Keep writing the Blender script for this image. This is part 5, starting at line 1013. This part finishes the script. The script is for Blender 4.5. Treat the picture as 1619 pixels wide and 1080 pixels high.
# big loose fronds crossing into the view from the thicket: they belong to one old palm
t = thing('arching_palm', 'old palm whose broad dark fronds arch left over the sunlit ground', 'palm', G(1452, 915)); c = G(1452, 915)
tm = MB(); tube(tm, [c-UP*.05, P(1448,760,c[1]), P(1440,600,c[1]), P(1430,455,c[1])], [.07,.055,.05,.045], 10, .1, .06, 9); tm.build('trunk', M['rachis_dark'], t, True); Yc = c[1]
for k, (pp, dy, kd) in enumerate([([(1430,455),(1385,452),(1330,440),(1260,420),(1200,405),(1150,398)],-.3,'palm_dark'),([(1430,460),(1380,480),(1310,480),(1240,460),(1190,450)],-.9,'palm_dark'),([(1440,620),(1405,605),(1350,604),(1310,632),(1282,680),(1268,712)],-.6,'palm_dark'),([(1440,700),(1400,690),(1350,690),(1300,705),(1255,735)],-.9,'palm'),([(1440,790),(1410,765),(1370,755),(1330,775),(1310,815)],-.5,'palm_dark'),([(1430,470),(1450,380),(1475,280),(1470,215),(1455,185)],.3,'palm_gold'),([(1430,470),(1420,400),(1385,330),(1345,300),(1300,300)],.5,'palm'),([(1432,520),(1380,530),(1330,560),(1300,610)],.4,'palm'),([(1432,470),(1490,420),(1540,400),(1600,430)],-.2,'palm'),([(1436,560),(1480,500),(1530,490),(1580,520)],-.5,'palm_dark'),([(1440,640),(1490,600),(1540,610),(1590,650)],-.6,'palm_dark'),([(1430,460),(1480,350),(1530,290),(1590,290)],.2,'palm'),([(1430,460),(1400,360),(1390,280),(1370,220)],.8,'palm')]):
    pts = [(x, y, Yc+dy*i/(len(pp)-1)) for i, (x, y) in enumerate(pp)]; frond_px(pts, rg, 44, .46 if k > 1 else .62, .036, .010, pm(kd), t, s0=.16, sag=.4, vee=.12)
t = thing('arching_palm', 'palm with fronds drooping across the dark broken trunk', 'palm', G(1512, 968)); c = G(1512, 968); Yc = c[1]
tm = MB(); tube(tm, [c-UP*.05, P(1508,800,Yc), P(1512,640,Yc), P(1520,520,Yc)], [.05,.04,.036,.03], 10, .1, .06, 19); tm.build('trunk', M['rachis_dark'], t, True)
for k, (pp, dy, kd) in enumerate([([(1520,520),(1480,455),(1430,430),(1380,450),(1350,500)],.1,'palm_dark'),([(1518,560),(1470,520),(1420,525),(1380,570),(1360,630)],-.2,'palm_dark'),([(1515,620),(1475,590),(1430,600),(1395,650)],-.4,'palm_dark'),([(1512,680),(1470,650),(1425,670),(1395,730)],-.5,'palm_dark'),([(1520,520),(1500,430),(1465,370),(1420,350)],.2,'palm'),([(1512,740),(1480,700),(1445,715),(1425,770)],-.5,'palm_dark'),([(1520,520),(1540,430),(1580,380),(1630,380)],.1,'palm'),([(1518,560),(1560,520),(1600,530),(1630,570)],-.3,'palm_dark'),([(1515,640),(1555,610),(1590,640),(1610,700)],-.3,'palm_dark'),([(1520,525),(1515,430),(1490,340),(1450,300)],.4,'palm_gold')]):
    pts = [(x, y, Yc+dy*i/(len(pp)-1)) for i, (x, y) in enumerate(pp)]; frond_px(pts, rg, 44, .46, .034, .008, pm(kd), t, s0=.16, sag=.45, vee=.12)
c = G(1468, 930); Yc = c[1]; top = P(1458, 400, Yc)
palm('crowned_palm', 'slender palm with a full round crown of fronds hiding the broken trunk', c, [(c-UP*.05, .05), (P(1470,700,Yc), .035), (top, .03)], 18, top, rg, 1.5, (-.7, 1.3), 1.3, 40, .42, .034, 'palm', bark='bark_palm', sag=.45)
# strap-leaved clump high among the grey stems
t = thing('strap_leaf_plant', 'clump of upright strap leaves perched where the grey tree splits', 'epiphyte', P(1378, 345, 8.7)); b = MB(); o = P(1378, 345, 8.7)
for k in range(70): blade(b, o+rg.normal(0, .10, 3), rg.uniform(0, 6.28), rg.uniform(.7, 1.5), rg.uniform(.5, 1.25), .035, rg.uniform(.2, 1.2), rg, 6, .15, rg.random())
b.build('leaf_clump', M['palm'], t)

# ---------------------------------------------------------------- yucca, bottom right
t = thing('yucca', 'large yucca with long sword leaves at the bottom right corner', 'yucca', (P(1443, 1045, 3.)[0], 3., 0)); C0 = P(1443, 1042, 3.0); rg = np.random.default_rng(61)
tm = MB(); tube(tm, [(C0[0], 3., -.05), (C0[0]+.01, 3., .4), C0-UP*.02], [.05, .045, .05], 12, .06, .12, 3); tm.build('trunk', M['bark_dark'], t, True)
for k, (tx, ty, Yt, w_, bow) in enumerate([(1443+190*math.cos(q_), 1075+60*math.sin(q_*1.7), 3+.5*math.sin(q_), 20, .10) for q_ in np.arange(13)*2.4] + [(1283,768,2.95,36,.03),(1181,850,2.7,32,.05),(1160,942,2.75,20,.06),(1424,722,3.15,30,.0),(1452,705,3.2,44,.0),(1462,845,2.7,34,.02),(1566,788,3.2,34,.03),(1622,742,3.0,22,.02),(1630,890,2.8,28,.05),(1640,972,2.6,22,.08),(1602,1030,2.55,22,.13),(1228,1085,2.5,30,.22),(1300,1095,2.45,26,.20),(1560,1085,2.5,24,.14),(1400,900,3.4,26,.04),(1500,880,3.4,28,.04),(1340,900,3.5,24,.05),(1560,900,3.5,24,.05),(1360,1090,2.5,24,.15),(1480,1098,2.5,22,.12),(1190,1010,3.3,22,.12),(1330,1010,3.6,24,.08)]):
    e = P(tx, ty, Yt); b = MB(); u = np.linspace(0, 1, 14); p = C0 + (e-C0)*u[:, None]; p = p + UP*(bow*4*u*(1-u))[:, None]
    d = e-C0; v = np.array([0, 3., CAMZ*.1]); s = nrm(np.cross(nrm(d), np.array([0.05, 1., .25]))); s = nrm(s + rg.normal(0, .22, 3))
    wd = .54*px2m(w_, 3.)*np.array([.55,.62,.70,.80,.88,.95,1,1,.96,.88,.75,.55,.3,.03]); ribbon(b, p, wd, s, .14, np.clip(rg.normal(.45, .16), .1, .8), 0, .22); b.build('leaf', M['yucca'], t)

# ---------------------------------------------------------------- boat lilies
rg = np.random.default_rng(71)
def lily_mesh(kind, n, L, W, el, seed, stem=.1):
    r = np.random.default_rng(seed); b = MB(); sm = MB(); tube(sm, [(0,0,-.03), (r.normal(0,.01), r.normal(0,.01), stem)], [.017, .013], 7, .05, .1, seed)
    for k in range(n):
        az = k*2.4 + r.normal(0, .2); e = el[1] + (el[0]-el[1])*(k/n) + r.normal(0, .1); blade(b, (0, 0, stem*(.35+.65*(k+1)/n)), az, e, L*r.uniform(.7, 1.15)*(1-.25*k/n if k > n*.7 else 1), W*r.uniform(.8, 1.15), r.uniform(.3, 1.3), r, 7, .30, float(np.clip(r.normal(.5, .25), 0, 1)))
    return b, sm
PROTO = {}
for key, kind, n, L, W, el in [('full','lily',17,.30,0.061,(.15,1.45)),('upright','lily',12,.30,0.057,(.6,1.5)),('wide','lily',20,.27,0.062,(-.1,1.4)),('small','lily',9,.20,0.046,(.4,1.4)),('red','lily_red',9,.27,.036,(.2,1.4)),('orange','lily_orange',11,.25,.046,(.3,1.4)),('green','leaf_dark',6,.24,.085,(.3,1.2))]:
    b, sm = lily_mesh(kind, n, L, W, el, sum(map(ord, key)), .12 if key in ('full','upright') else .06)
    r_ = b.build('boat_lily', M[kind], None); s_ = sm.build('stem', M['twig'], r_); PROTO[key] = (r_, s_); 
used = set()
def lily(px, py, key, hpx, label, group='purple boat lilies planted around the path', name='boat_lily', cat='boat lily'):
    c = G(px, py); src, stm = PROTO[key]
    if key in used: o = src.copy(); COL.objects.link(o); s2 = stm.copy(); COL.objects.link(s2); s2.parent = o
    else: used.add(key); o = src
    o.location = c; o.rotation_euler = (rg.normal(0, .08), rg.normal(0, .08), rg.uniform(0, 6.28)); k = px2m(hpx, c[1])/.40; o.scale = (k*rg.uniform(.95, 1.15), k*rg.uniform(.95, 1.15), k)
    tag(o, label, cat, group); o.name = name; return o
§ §
◆ **What you are asked to do**:
Scan the material above for the string "True" and return the lines that hold it.

◆ **Exercise solution**:
tm = MB(); tube(tm, [c-UP*.05, P(1448,760,c[1]), P(1440,600,c[1]), P(1430,455,c[1])], [.07,.055,.05,.045], 10, .1, .06, 9); tm.build('trunk', M['rachis_dark'], t, True); Yc = c[1]
tm = MB(); tube(tm, [c-UP*.05, P(1508,800,Yc), P(1512,640,Yc), P(1520,520,Yc)], [.05,.04,.036,.03], 10, .1, .06, 19); tm.build('trunk', M['rachis_dark'], t, True)
tm = MB(); tube(tm, [(C0[0], 3., -.05), (C0[0]+.01, 3., .4), C0-UP*.02], [.05, .045, .05], 12, .06, .12, 3); tm.build('trunk', M['bark_dark'], t, True)